Music fans have heard Marley singing about Rastafari, about the Rastaman Vibration, but most of us don't know much beyond the lyrics to those old reggae hits by Marley, Toots and the Maytals and Burning Spear. Even Prendergast admits her knowledge was limited before they made the documentary.
"Even as a Rasta woman, I grew up in the Marley family, but it's still a search," said Prendergast. "In the education system, there's nothing about Rasta. When I started to do a little research, I realized I didn't know anything. All I knew about Rasta was the same things that everybody else knows - reggae music, ganja and Ethiopia. I didn't know the trials and tribulations that Rastas went through in the '30s and '40s.

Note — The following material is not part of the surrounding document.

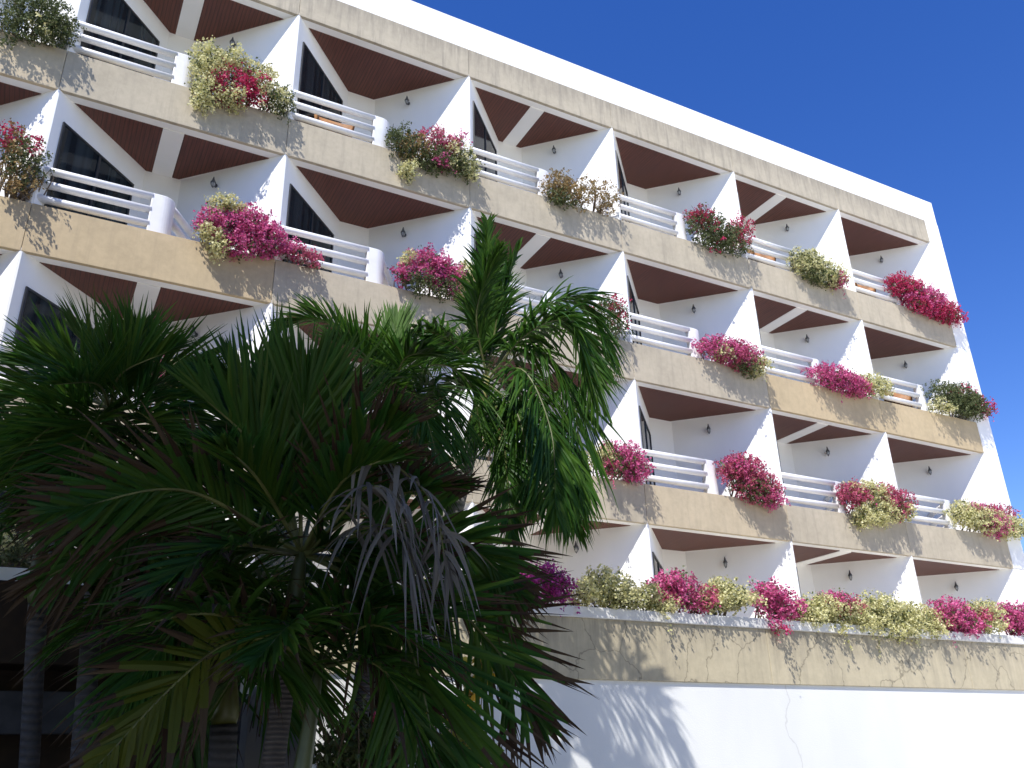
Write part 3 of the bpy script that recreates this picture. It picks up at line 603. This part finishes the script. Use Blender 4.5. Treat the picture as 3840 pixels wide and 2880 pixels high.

As a person, I had to learn more about who I am and who my grandfather was, outside of the music.
Making the movie with a mem-ber of Marley's family helped open a lot of doors for Samuels and was especially important because many in the Rasta community feel they've been burned in the past by the media. Prendergast's exuberant personality didn't hurt, either.
"It wasn't just my name," said Prendergast. "I love people and people have an openness with me."
The film has politicized Prendergast. After spending several years studying in the U.S., she has just moved back to Kingston and wants to do her bit to make living conditions just a bit better for folks in her homeland.
"Justice things, truth-and rights kind of things," said Prendergast. "These are the things that Rastas are supposed to do. We are the rebels, but we are good rebels. Reggae music is rebel music."